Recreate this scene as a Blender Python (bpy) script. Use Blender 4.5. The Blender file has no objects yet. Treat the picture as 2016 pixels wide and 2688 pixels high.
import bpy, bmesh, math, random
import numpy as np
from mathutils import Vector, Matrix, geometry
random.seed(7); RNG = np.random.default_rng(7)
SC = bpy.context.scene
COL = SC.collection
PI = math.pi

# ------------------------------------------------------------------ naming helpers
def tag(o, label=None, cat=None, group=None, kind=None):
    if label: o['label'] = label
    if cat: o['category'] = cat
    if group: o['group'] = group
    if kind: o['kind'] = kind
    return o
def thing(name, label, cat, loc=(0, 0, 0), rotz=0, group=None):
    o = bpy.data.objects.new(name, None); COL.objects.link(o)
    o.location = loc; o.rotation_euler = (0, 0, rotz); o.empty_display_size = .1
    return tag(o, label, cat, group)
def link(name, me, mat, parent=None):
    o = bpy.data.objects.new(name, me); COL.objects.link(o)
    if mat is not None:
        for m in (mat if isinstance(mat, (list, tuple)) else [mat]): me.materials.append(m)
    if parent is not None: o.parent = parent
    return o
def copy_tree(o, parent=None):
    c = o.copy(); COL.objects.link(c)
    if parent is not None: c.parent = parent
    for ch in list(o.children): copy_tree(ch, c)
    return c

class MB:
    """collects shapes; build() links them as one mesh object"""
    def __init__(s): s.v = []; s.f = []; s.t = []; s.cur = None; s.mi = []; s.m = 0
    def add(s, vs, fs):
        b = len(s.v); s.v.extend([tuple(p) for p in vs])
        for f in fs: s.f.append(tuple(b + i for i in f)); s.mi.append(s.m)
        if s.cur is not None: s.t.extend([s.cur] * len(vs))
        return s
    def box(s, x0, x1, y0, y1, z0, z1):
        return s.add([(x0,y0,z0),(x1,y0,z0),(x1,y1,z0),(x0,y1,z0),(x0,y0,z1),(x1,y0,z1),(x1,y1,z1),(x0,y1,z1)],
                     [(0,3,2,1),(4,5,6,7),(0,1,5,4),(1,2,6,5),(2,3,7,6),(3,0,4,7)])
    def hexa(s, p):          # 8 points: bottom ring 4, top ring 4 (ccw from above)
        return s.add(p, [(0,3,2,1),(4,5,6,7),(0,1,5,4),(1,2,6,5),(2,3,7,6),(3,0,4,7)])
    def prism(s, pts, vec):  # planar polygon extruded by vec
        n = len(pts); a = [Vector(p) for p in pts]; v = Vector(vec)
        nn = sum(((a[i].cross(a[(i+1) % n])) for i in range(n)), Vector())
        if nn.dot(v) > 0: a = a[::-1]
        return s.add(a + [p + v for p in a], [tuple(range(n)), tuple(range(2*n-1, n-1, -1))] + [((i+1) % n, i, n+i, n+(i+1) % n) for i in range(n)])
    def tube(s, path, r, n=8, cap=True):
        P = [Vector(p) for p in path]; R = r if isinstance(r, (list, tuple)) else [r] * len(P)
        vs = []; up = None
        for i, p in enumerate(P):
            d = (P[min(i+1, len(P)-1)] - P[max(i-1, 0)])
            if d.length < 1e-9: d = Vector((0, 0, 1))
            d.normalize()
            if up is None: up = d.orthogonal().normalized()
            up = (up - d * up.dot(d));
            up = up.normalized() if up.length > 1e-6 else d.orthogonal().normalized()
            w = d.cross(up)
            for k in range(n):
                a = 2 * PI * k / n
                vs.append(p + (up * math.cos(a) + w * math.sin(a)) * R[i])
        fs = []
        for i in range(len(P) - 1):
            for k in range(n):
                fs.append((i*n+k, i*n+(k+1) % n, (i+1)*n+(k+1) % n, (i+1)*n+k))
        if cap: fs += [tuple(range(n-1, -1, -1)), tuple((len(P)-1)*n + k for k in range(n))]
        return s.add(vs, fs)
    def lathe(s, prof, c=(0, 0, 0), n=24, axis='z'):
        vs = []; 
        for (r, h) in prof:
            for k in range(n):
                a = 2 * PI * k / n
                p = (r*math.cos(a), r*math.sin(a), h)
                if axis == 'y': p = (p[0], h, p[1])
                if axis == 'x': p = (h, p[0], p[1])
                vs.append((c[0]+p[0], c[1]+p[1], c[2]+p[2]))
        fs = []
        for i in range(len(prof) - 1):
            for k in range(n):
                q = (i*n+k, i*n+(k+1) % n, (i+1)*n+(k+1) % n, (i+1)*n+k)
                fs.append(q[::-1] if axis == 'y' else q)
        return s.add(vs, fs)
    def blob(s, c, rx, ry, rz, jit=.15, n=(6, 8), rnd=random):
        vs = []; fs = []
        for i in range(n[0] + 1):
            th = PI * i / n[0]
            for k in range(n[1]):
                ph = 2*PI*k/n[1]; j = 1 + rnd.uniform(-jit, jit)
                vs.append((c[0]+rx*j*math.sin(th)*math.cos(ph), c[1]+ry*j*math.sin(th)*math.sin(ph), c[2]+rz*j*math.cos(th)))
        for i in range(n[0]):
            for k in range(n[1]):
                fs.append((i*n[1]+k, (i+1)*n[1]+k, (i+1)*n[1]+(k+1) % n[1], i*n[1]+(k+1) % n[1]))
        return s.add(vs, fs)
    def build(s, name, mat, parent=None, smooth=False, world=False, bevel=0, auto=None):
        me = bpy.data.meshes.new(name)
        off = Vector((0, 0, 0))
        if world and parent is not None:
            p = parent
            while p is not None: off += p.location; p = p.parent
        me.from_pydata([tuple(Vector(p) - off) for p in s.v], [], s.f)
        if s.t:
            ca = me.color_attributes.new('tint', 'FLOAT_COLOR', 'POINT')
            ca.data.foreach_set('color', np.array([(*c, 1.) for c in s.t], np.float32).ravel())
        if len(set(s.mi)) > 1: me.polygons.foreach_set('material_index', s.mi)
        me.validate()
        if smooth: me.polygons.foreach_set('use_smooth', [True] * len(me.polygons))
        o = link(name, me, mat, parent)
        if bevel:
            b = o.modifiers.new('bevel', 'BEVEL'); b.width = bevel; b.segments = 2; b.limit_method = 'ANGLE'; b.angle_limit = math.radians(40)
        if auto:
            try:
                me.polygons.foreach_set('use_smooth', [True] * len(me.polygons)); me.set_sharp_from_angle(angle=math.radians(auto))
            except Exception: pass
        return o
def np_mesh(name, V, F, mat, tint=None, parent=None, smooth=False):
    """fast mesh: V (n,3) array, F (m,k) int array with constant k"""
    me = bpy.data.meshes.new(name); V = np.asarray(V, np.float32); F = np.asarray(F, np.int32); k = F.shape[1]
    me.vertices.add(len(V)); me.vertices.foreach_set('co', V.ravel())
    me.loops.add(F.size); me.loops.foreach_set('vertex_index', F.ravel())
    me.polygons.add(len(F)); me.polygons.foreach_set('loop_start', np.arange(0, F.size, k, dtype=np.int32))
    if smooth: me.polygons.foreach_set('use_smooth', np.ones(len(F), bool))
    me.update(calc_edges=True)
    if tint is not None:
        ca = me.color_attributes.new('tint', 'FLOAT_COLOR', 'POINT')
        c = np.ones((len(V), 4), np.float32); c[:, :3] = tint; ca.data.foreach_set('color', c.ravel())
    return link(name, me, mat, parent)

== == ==

Exercise objective
Extract all of the data exactly as written.

Solution to this task
Recreate this scene as a Blender Python (bpy) script. Use Blender 4.5. The Blender file has no objects yet. Treat the picture as 2016 pixels wide and 2688 pixels high.
import bpy, bmesh, math, random
import numpy as np
from mathutils import Vector, Matrix, geometry
random.seed(7); RNG = np.random.default_rng(7)
SC = bpy.context.scene
COL = SC.collection
PI = math.pi

# ------------------------------------------------------------------ naming helpers
def tag(o, label=None, cat=None, group=None, kind=None):
    if label: o['label'] = label
    if cat: o['category'] = cat
    if group: o['group'] = group
    if kind: o['kind'] = kind
    return o
def thing(name, label, cat, loc=(0, 0, 0), rotz=0, group=None):
    o = bpy.data.objects.new(name, None); COL.objects.link(o)
    o.location = loc; o.rotation_euler = (0, 0, rotz); o.empty_display_size = .1
    return tag(o, label, cat, group)
def link(name, me, mat, parent=None):
    o = bpy.data.objects.new(name, me); COL.objects.link(o)
    if mat is not None:
        for m in (mat if isinstance(mat, (list, tuple)) else [mat]): me.materials.append(m)
    if parent is not None: o.parent = parent
    return o
def copy_tree(o, parent=None):
    c = o.copy(); COL.objects.link(c)
    if parent is not None: c.parent = parent
    for ch in list(o.children): copy_tree(ch, c)
    return c

class MB:
    """collects shapes; build() links them as one mesh object"""
    def __init__(s): s.v = []; s.f = []; s.t = []; s.cur = None; s.mi = []; s.m = 0
    def add(s, vs, fs):
        b = len(s.v); s.v.extend([tuple(p) for p in vs])
        for f in fs: s.f.append(tuple(b + i for i in f)); s.mi.append(s.m)
        if s.cur is not None: s.t.extend([s.cur] * len(vs))
        return s
    def box(s, x0, x1, y0, y1, z0, z1):
        return s.add([(x0,y0,z0),(x1,y0,z0),(x1,y1,z0),(x0,y1,z0),(x0,y0,z1),(x1,y0,z1),(x1,y1,z1),(x0,y1,z1)],
                     [(0,3,2,1),(4,5,6,7),(0,1,5,4),(1,2,6,5),(2,3,7,6),(3,0,4,7)])
    def hexa(s, p):          # 8 points: bottom ring 4, top ring 4 (ccw from above)
        return s.add(p, [(0,3,2,1),(4,5,6,7),(0,1,5,4),(1,2,6,5),(2,3,7,6),(3,0,4,7)])
    def prism(s, pts, vec):  # planar polygon extruded by vec
        n = len(pts); a = [Vector(p) for p in pts]; v = Vector(vec)
        nn = sum(((a[i].cross(a[(i+1) % n])) for i in range(n)), Vector())
        if nn.dot(v) > 0: a = a[::-1]
        return s.add(a + [p + v for p in a], [tuple(range(n)), tuple(range(2*n-1, n-1, -1))] + [((i+1) % n, i, n+i, n+(i+1) % n) for i in range(n)])
    def tube(s, path, r, n=8, cap=True):
        P = [Vector(p) for p in path]; R = r if isinstance(r, (list, tuple)) else [r] * len(P)
        vs = []; up = None
        for i, p in enumerate(P):
            d = (P[min(i+1, len(P)-1)] - P[max(i-1, 0)])
            if d.length < 1e-9: d = Vector((0, 0, 1))
            d.normalize()
            if up is None: up = d.orthogonal().normalized()
            up = (up - d * up.dot(d));
            up = up.normalized() if up.length > 1e-6 else d.orthogonal().normalized()
            w = d.cross(up)
            for k in range(n):
                a = 2 * PI * k / n
                vs.append(p + (up * math.cos(a) + w * math.sin(a)) * R[i])
        fs = []
        for i in range(len(P) - 1):
            for k in range(n):
                fs.append((i*n+k, i*n+(k+1) % n, (i+1)*n+(k+1) % n, (i+1)*n+k))
        if cap: fs += [tuple(range(n-1, -1, -1)), tuple((len(P)-1)*n + k for k in range(n))]
        return s.add(vs, fs)
    def lathe(s, prof, c=(0, 0, 0), n=24, axis='z'):
        vs = []; 
        for (r, h) in prof:
            for k in range(n):
                a = 2 * PI * k / n
                p = (r*math.cos(a), r*math.sin(a), h)
                if axis == 'y': p = (p[0], h, p[1])
                if axis == 'x': p = (h, p[0], p[1])
                vs.append((c[0]+p[0], c[1]+p[1], c[2]+p[2]))
        fs = []
        for i in range(len(prof) - 1):
            for k in range(n):
                q = (i*n+k, i*n+(k+1) % n, (i+1)*n+(k+1) % n, (i+1)*n+k)
                fs.append(q[::-1] if axis == 'y' else q)
        return s.add(vs, fs)
    def blob(s, c, rx, ry, rz, jit=.15, n=(6, 8), rnd=random):
        vs = []; fs = []
        for i in range(n[0] + 1):
            th = PI * i / n[0]
            for k in range(n[1]):
                ph = 2*PI*k/n[1]; j = 1 + rnd.uniform(-jit, jit)
                vs.append((c[0]+rx*j*math.sin(th)*math.cos(ph), c[1]+ry*j*math.sin(th)*math.sin(ph), c[2]+rz*j*math.cos(th)))
        for i in range(n[0]):
            for k in range(n[1]):
                fs.append((i*n[1]+k, (i+1)*n[1]+k, (i+1)*n[1]+(k+1) % n[1], i*n[1]+(k+1) % n[1]))
        return s.add(vs, fs)
    def build(s, name, mat, parent=None, smooth=False, world=False, bevel=0, auto=None):
        me = bpy.data.meshes.new(name)
        off = Vector((0, 0, 0))
        if world and parent is not None:
            p = parent
            while p is not None: off += p.location; p = p.parent
        me.from_pydata([tuple(Vector(p) - off) for p in s.v], [], s.f)
        if s.t:
            ca = me.color_attributes.new('tint', 'FLOAT_COLOR', 'POINT')
            ca.data.foreach_set('color', np.array([(*c, 1.) for c in s.t], np.float32).ravel())
        if len(set(s.mi)) > 1: me.polygons.foreach_set('material_index', s.mi)
        me.validate()
        if smooth: me.polygons.foreach_set('use_smooth', [True] * len(me.polygons))
        o = link(name, me, mat, parent)
        if bevel:
            b = o.modifiers.new('bevel', 'BEVEL'); b.width = bevel; b.segments = 2; b.limit_method = 'ANGLE'; b.angle_limit = math.radians(40)
        if auto:
            try:
                me.polygons.foreach_set('use_smooth', [True] * len(me.polygons)); me.set_sharp_from_angle(angle=math.radians(auto))
            except Exception: pass
        return o
def np_mesh(name, V, F, mat, tint=None, parent=None, smooth=False):
    """fast mesh: V (n,3) array, F (m,k) int array with constant k"""
    me = bpy.data.meshes.new(name); V = np.asarray(V, np.float32); F = np.asarray(F, np.int32); k = F.shape[1]
    me.vertices.add(len(V)); me.vertices.foreach_set('co', V.ravel())
    me.loops.add(F.size); me.loops.foreach_set('vertex_index', F.ravel())
    me.polygons.add(len(F)); me.polygons.foreach_set('loop_start', np.arange(0, F.size, k, dtype=np.int32))
    if smooth: me.polygons.foreach_set('use_smooth', np.ones(len(F), bool))
    me.update(calc_edges=True)
    if tint is not None:
        ca = me.color_attributes.new('tint', 'FLOAT_COLOR', 'POINT')
        c = np.ones((len(V), 4), np.float32); c[:, :3] = tint; ca.data.foreach_set('color', c.ravel())
    return link(name, me, mat, parent)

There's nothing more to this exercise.